Sunday, January 16, 2005

Strong Growth in Germany

Germany's gross domestic product grew 1.7 percent last year compared to a 0.1 percent decline the year before, the Wiesbaden-based Federal Statistics Office said. This is also greater than that previous three years combined. Germany is considered to be Europe's largest economy, but as seen in this article, this large economy can't expect to see more substantial growth in the future with the fluctuating Euro/Dollar exchange rates. The Euro has shown tremendous strength all through 2004 and continues to stay strong into 2005.
I spent 7 months in Italy last year (Jan.-July) and I saw the direct affects of a strong Euro. For us it meant that our Dollar wasn't worth as much which made things more expensive. In addition, because of the exchange rate European exports were down and prices were increased domestically. We kept praying that the Dollar would one day jump back up to the 1 to 1 rate seen in January of 2003, but were never fortunate enough to see that happen. We talked about it in International Finance and thought that perhaps a new American president would help strengthen our currency but that didn't seem to be the case because the Euro continues to stay above 1.30.

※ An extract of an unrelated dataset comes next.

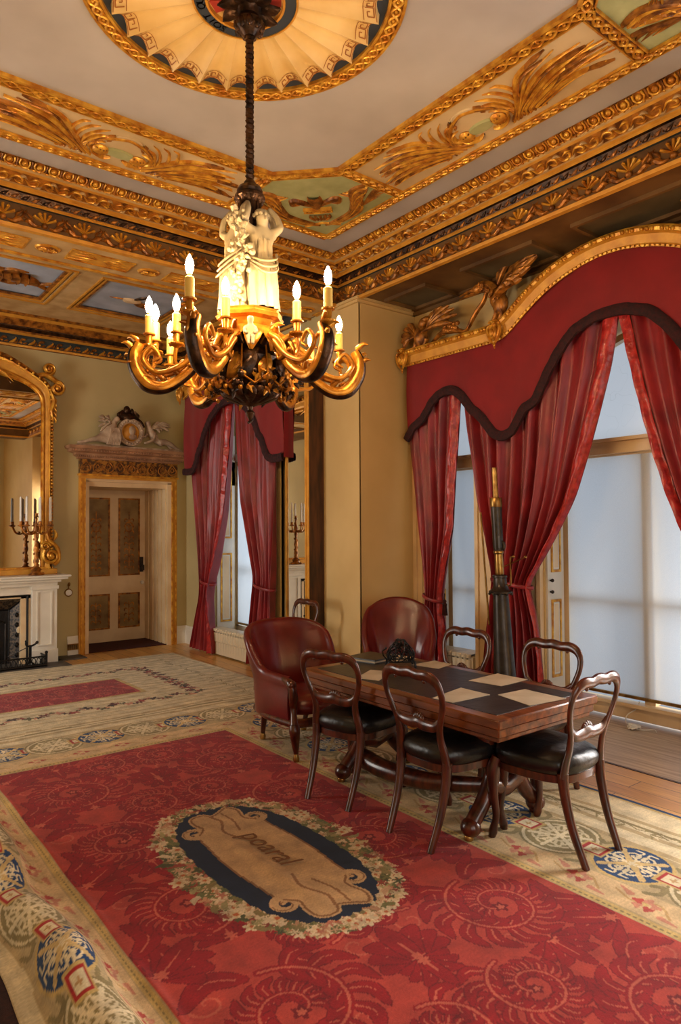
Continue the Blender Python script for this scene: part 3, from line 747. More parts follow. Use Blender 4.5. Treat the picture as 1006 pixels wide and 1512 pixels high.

I'm not an expert on currency exchange, but I've learned a lot over that past year and fear that the Euro's high trend won't end anytime soon.
http://specials.ft.com/euro/FT3OAVRRCZC.html
As many experts say, this will hurt European exports but it tends to help America's exports to Europe because of the Euro's purchasing power.
I'm interested to see if lagging European economies will at some point slow the Euro's growth. It's also a bit ironic that Europe is hurting itself with its own currency. So the ultimate question remains: Is there a point where the Euro is TOO strong; and how will it be weakened?